None of these can be used raw, as human food, without more or less ill effect from the tannin contained. But there are tribes of western Indian who extract the tannin from even the most astringent acorns and make bread out of their flour. The process varies somewhat among different tribes, but essentially it as as follows:

The acorns are collected when ripe, spread out to dry in the sun, cracked, and stored until the kernels are dry, care being taken that they do not mold. The kernels are then pulverized in a mortar to a fine meal, with frequent siftings to remove the coarser particles, until the whole is ground to a fine flour, this being essential. The tannin is then dissolved out by placing the flour in a filter and letting water percolate through it for about two hours, or until the water ceases to have a yellowish tinge. One form of filter is contrived by laying a coarse, flat basket or strainer on a pile of gravel with a drain underneath. Rather fine gravel is now scattered thickly over the bottom and up the sides of the strainer, and the meal laid thickly over the gravel. Water is added, little by little, to set free the tannin. The meal is removed by hand as much as possible, then water is poured over the remainder to get it together, and thus little is wasted. The meal by this time has the consistency of ordinary dough.

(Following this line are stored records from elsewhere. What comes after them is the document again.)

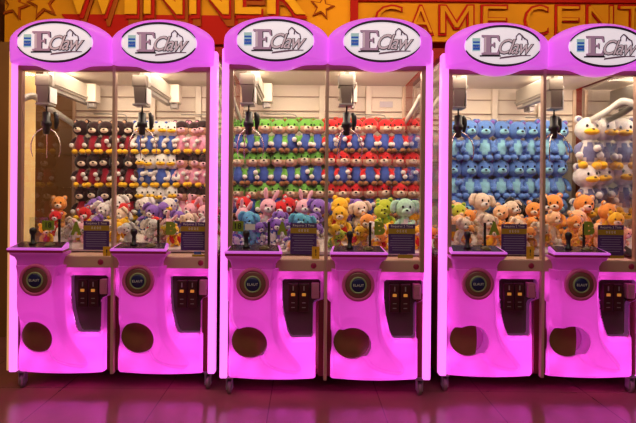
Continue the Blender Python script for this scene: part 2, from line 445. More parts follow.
def arc(a0, a1):
    m = MB(); pts = []
    n = 30; out = []; inn = []
    for k in range(n+1):
        a = math.radians(a0+(a1-a0)*k/n); w = .003+.0075*math.sin(PI*k/n)**.6
        out.append((.207*math.cos(a), CE+.112*math.sin(a))); inn.append(((.207-w)*math.cos(a), CE+(.112-w)*math.sin(a)))
    m.loft([[(x, -.126, z) for x, z in out], [(x, -.138, z) for x, z in out], [(x, -.138, z) for x, z in inn], [(x, -.126, z) for x, z in inn]], False, False, closed=False)
    return m.mesh('arc', INK)
def serifE(m, y0, y1, dx=0, dz=0, s=1):
    p = [(0, 0), (.088, 0), (.094, .030), (.086, .030), (.078, .010), (.046, .010), (.046, .041), (.058, .041), (.062, .033), (.066, .033), (.066, .058), (.062, .058), (.058, .050), (.046, .050), (.046, .080), (.076, .080), (.084, .063), (.091, .063), (.088, .090), (0, .090), (0, .082), (.012, .080), (.012, .010), (0, .008)]
    p = [((-.118+x*1.08+dx), CE-.050+z*1.18+dz) for x, z in p]
    return MB().prism(p, y0, y1).mesh('E', m)
def build_crown(root, ux):
    c = link('crown', cached('crown', crown), root, (ux, 0, 0)); c['label'] = 'glowing lilac crown-shaped header'
    link('sign_face', cached('face', sign_face), c)
    link('sign_arc', cached('arcT', lambda: arc(14, 166)), c); link('sign_arc', cached('arcB', lambda: arc(194, 346)), c)
    yf = -.1365
    link('logo_letter', cached('Es', lambda: serifE(INK, yf-.001, yf+.004, .005, -.003)), c)
    link('logo_letter', cached('Ef', lambda: serifE(LILAC, yf-.004, yf-.001)), c)
    link('logo_letter', cached('Eh', lambda: MB().box(-.103, -.093, yf-.0045, yf-.003, CE-.036, CE+.043).mesh('h', PALEP)), c)
    link('logo_underline', cached('Eu', lambda: MB().box(-.126, -.012, yf-.002, yf+.004, CE-.060, CE-.053).mesh('u', INK)), c)
    def script(m, off, dy, dx, dz, ex):
        me = text_mesh('Claw', .112, m, ex, .42, off, .88, 'LEFT'); me.transform(Matrix.Translation((-.040+dx, dy, CE-.010+dz)) @ Matrix.Diagonal((.86, 1, 1, 1))); return me
    link('logo_lettering', cached('cls', lambda: script(INK, .0042, yf-.004, .001, -.001, .0006)), c)
    link('logo_lettering', cached('clf', lambda: script(PALEP, .0004, yf-.0058, 0, 0, .0006)), c)
    def swoosh():
        pts = [(-.02, CE-.072), (.04, CE-.064), (.10, CE-.056), (.15, CE-.054)]; pts2 = [(.15, CE-.050), (.08, CE-.050), (.03, CE-.056), (-.015, CE-.063)]
        return MB().prism(pts+pts2, yf-.002, yf+.005).mesh('sw', mat('swoosh_print', (.30, .16, .30), .4))
    link('logo_swoosh', cached('sw', swoosh), c)
    def clawm():
        m = MB()
        for a, b_, c_ in (((.070, .030), (.070, .050), (.085, .066)), ((.100, .030), (.102, .050), (.090, .066)), ((.085, .066), (.100, .056), (.118, .034)), ((.135, .005), (.130, .03), (.112, .042))):
            m.tube([(a[0], yf-.003, CE+a[1]), (b_[0], yf-.003, CE+b_[1]), (c_[0], yf-.003, CE+c_[1])], .0035, 6)
        return m.mesh('cl', mat('claw_print', (.25, .16, .28), .4))
    link('logo_claw', cached('clw', clawm), c)
    def blue(a, b_, z0, z1, M, y=0): return MB().box(a, b_, yf-.0005+y, yf+.011, CE+z0, CE+z1).mesh('bl', M)
    link('logo_square', cached('bc', lambda: blue(-.166, -.124, -.030, .040, CYAN)), c)
    link('logo_bar', cached('b1', lambda: blue(-.164, -.126, .012, .022, BLUE, -.001)), c); link('logo_bar', cached('b2', lambda: blue(-.164, -.126, -.024, .005, BLUE, -.001)), c)
    def elt():
        me = text_mesh('ELAUT', .011, PTXT, .0003); me.transform(Matrix.Translation((-.145, yf-.002, CE-.010))); return me
    link('logo_text', cached('elt', elt), c)
    return c
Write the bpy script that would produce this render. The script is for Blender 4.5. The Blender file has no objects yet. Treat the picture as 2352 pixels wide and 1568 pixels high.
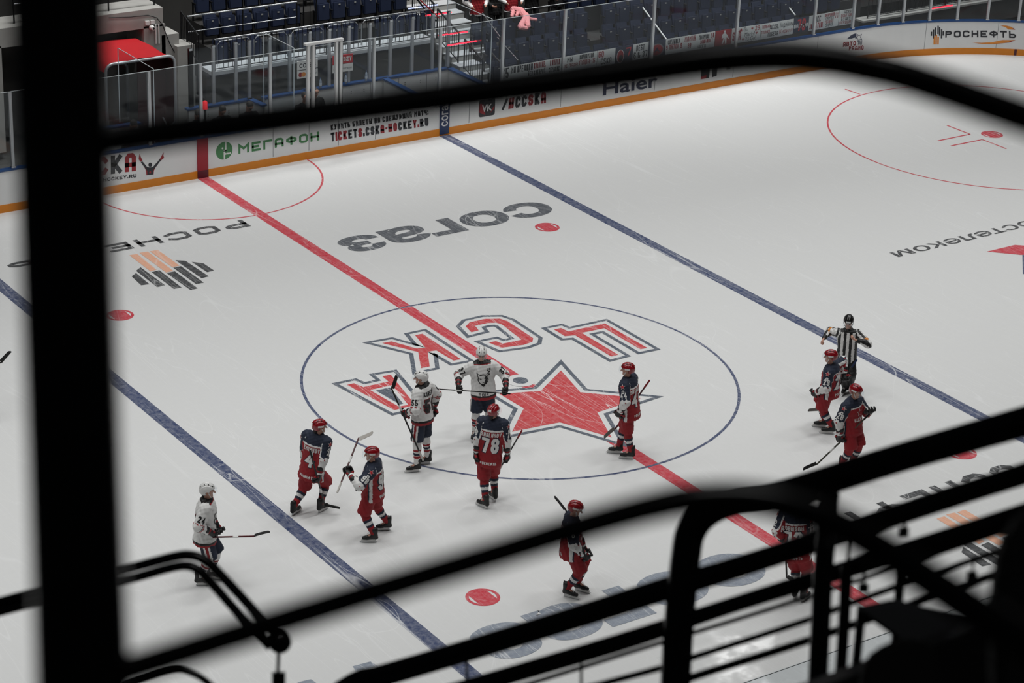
import bpy, bmesh, math, random
import numpy as np
from mathutils import Vector, Matrix, geometry
from mathutils.bvhtree import BVHTree
rnd = random.Random(7)
SC = bpy.context.scene
COL = SC.collection
PI = math.pi
V3 = lambda *a: np.array(a, float)
# ------------------------------------------------------------------ camera
CAM = V3(-25.79, -36.224, 20.093)
YAW, PIT, ROL, FPX = 0.614, 0.408, 0.042, 5436.3
def _rot():
    f = V3(math.sin(YAW)*math.cos(PIT), math.cos(YAW)*math.cos(PIT), -math.sin(PIT))
    r = V3(math.cos(YAW), -math.sin(YAW), 0); u = np.cross(r, f)
    return f, math.cos(ROL)*r+math.sin(ROL)*u, -math.sin(ROL)*r+math.cos(ROL)*u
CF, CR, CU = _rot()
cd = bpy.data.cameras.new('camera'); cam = bpy.data.objects.new('camera', cd); COL.objects.link(cam)
cd.sensor_width = 36; cd.lens = FPX*36/2352; cd.clip_start = .05; cd.clip_end = 400
cam.matrix_world = Matrix([[CR[i], CU[i], -CF[i], CAM[i]] for i in range(3)]+[[0, 0, 0, 1]])
cd.dof.use_dof = True; cd.dof.focus_distance = 49; cd.dof.aperture_fstop = 3.3; cd.dof.aperture_blades = 0
SC.camera = cam
# ------------------------------------------------------------------ world, lamps, exposure
w = bpy.data.worlds.new('world'); SC.world = w; w.use_nodes = True
w.node_tree.nodes['Background'].inputs[0].default_value = (.8, .9, 1, 1)
w.node_tree.nodes['Background'].inputs[1].default_value = .006
SC.view_settings.view_transform = 'Standard'; SC.view_settings.look = 'None'
SC.view_settings.exposure = 0.0; SC.view_settings.gamma = 1; SC.view_settings.use_curve_mapping = False
def area(name, loc, tgt, sx, sy, power, col=(1, 1, .99), spread=120):
    l = bpy.data.lights.new(name, 'AREA'); l.shape = 'RECTANGLE'; l.size = sx; l.size_y = sy
    l.energy = power; l.color = col; l.spread = math.radians(spread)
    o = bpy.data.objects.new(name, l); COL.objects.link(o); o.location = loc
    o.rotation_euler = (Vector(tgt)-Vector(loc)).to_track_quat('-Z', 'Y').to_euler(); return o
LP = 335
for ix in range(6):
    for iy in (-1, 0, 1):
        area('arena_lamp', (-27+ix*11, iy*8.5, 23), (-27+ix*11, iy*7.5, 0), 5, 1.6, LP, spread=116)
for sx, sy_, pw in ((-1, 18.5, 170), (5, 18.8, 200), (11, 17.5, 200), (19, 16.5, 260), (28, 16, 150)): area('stand_fill', (sx, sy_-1.5, 16), (sx, sy_, 1), 4, 1.5, pw, spread=70)  # unseen fill lights added to brighten the far stand and banners
area('far_lamp', (23.0, 18.0, 23), (-2, -11, 0), 2.6, 1.4, 22, spread=60)
_p = CAM+V3(3.5, 3, 7); area('near_stand_fill', _p, CAM+V3(3.5, 4.5, -2), 4, 1, 45, spread=140)  # unseen fill light added to put highlights on the near railings
# ------------------------------------------------------------------ projection helpers
def ray(px, py): return CF+(px-1176)/FPX*CR-(py-784)/FPX*CU
def G(px, py, h=0.):
    d = ray(px, py); return CAM+d*((h-CAM[2])/d[2])
def Y(px, py, y):
    d = ray(px, py); return CAM+d*((y-CAM[1])/d[1])
def D(px, py, dep): return CAM+dep*ray(px, py)
# ------------------------------------------------------------------ materials
MAT = {}
def nd(t, k, **kw):
    n = t.nodes.new(k)
    for a, b in kw.items():
        if a in n.inputs: n.inputs[a].default_value = b
        else: setattr(n, a, b)
    return n
def srgb(h):
    c = [int(h[i:i+2], 16)/255 for i in (0, 2, 4)]
    return tuple(x/12.92 if x < .04045 else ((x+.055)/1.055)**2.4 for x in c)
def M(name, col, rough=.6, metal=0, noise=.0, scale=20, emit=0, alpha=1, coat=0, bump=0):
    if name in MAT: return MAT[name]
    if isinstance(col, str): col = srgb(col)
    m = bpy.data.materials.new(name); m.use_nodes = True; t = m.node_tree; b = t.nodes['Principled BSDF']
    b.inputs['Base Color'].default_value = (*col, 1); b.inputs['Roughness'].default_value = rough
    b.inputs['Metallic'].default_value = metal; b.inputs['Coat Weight'].default_value = coat
    if emit:
        b.inputs['Emission Color'].default_value = (*col, 1); b.inputs['Emission Strength'].default_value = emit
    if noise or bump:
        tc = nd(t, 'ShaderNodeTexCoord'); n = nd(t, 'ShaderNodeTexNoise', Scale=scale, Detail=4.)
        t.links.new(tc.outputs['Object'], n.inputs['Vector'])
        if noise:
            mr = nd(t, 'ShaderNodeMapRange'); mr.inputs[3].default_value = 1-noise; mr.inputs[4].default_value = 1+noise
            t.links.new(n.outputs[0], mr.inputs[0])
            mx = nd(t, 'ShaderNodeVectorMath', operation='SCALE'); mx.inputs[0].default_value = col
            t.links.new(mr.outputs[0], mx.inputs['Scale']); t.links.new(mx.outputs[0], b.inputs['Base Color'])
        if bump:
            bp = nd(t, 'ShaderNodeBump', Strength=bump, Distance=.01); t.links.new(n.outputs[0], bp.inputs['Height'])
            t.links.new(bp.outputs[0], b.inputs['Normal'])
    MAT[name] = m; return m
def ice_mat(name, col, scr=.3, wear=.15):
    if name in MAT: return MAT[name]
    if isinstance(col, str): col = srgb(col)
    m = bpy.data.materials.new(name); m.use_nodes = True; t = m.node_tree; b = t.nodes['Principled BSDF']
    L = t.links.new; tc = nd(t, 'ShaderNodeTexCoord'); fac = None
    for sc, rz, sy, wd, seed in ((.5, .5, .3, .0022, 0), (.8, -1.0, .25, .0022, 5), (.7, 1.9, .4, .0022, 9), (2.2, .9, .06, .006, 3), (2.6, -.5, .05, .006, 8), (2.4, 2.3, .06, .006, 13), (2.5, 1.5, .05, .006, 21)):
        mp = nd(t, 'ShaderNodeMapping'); mp.inputs['Rotation'].default_value = (0, 0, rz); mp.inputs['Scale'].default_value = (1, sy, 1)
        mp.inputs['Location'].default_value = (seed, seed*.7, 0)
        n = nd(t, 'ShaderNodeTexNoise', Scale=sc, Detail=0.0, Distortion=.35)
        L(tc.outputs['Object'], mp.inputs[0]); L(mp.outputs[0], n.inputs['Vector'])
        s = nd(t, 'ShaderNodeMath', operation='SUBTRACT'); s.inputs[1].default_value = .5; L(n.outputs[0], s.inputs[0])
        a = nd(t, 'ShaderNodeMath', operation='ABSOLUTE'); L(s.outputs[0], a.inputs[0])
        mr = nd(t, 'ShaderNodeMapRange'); mr.inputs[1].default_value = 0; mr.inputs[2].default_value = wd
        mr.inputs[3].default_value = 1; mr.inputs[4].default_value = 0; L(a.outputs[0], mr.inputs[0])
        if fac is None: fac = mr
        else:
            mx = nd(t, 'ShaderNodeMath', operation='MAXIMUM'); L(fac.outputs[0], mx.inputs[0]); L(mr.outputs[0], mx.inputs[1]); fac = mx
    ng = nd(t, 'ShaderNodeTexNoise', Scale=.35, Detail=4.); L(tc.outputs['Object'], ng.inputs['Vector'])
    mg = nd(t, 'ShaderNodeMapRange'); mg.inputs[1].default_value = .35; mg.inputs[2].default_value = .65
    L(ng.outputs[0], mg.inputs[0])
    fm = nd(t, 'ShaderNodeMath', operation='MULTIPLY'); L(fac.outputs[0], fm.inputs[0]); L(mg.outputs[0], fm.inputs[1])
    fs = nd(t, 'ShaderNodeMath', operation='MULTIPLY'); fs.inputs[1].default_value = scr; L(fm.outputs[0], fs.inputs[0])
    nf = nd(t, 'ShaderNodeTexNoise', Scale=9., Detail=8., Roughness=.75); L(tc.outputs['Object'], nf.inputs['Vector'])
    mf = nd(t, 'ShaderNodeMapRange'); mf.inputs[1].default_value = .35; mf.inputs[2].default_value = .75
    mf.inputs[3].default_value = 0; mf.inputs[4].default_value = wear; L(nf.outputs[0], mf.inputs[0])
    ad = nd(t, 'ShaderNodeMath', operation='ADD'); L(fs.outputs[0], ad.inputs[0]); L(mf.outputs[0], ad.inputs[1])
    mc = nd(t, 'ShaderNodeMix', data_type='RGBA'); mc.inputs[6].default_value = (*col, 1); mc.inputs[7].default_value = (.86, .87, .87, 1)
    L(ad.outputs[0], mc.inputs[0]); L(mc.outputs[2], b.inputs['Base Color'])
    # wetter, glossier ice by the near boards
    ds = nd(t, 'ShaderNodeVectorMath', operation='DISTANCE'); ds.inputs[1].default_value = (-3.0, -11.4, 0); L(tc.outputs['Object'], ds.inputs[0])
    nr = nd(t, 'ShaderNodeTexNoise', Scale=2.2, Detail=6.); L(tc.outputs['Object'], nr.inputs['Vector'])
    dm = nd(t, 'ShaderNodeMapRange'); dm.inputs[1].default_value = 1.2; dm.inputs[2].default_value = 3.2; L(ds.outputs['Value'], dm.inputs[0])
    na = nd(t, 'ShaderNodeMath', operation='ADD'); L(nr.outputs[0], na.inputs[0]); L(dm.outputs[0], na.inputs[1])
    mr = nd(t, 'ShaderNodeMapRange'); mr.inputs[1].default_value = .42; mr.inputs[2].default_value = .75; mr.inputs[3].default_value = .13; mr.inputs[4].default_value = .43
    L(na.outputs[0], mr.inputs[0]); L(mr.outputs[0], b.inputs['Roughness'])
    b.inputs['IOR'].default_value = 1.31
    MAT[name] = m; return m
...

The dough is cooked is two ways: first, by boiling it in water as we do corn-meal mush, the resulting porridge being not unlike yellow corn-meal mush in appearance and taste; it is sweet and wholesome, but rather insipid. The second mode is to make the dough into small balls, which are wrapped in green corn leaves. These balls are then placed in hot ashes, some green leaves of corn are laid over them, and hot ashes are placed on the top, and the cakes are thus baked.

(Coville, Contrib. to U. S. Herbarium, VII. No. 3. Palmer, in Amer. Naturalist, XII, 597. Another method, used by the Porno Indians, who add 5 per cent, of red earth to the dough, is described by J. W. Hudson in the Amer. Anthropologist, 1900, PP. 775-6).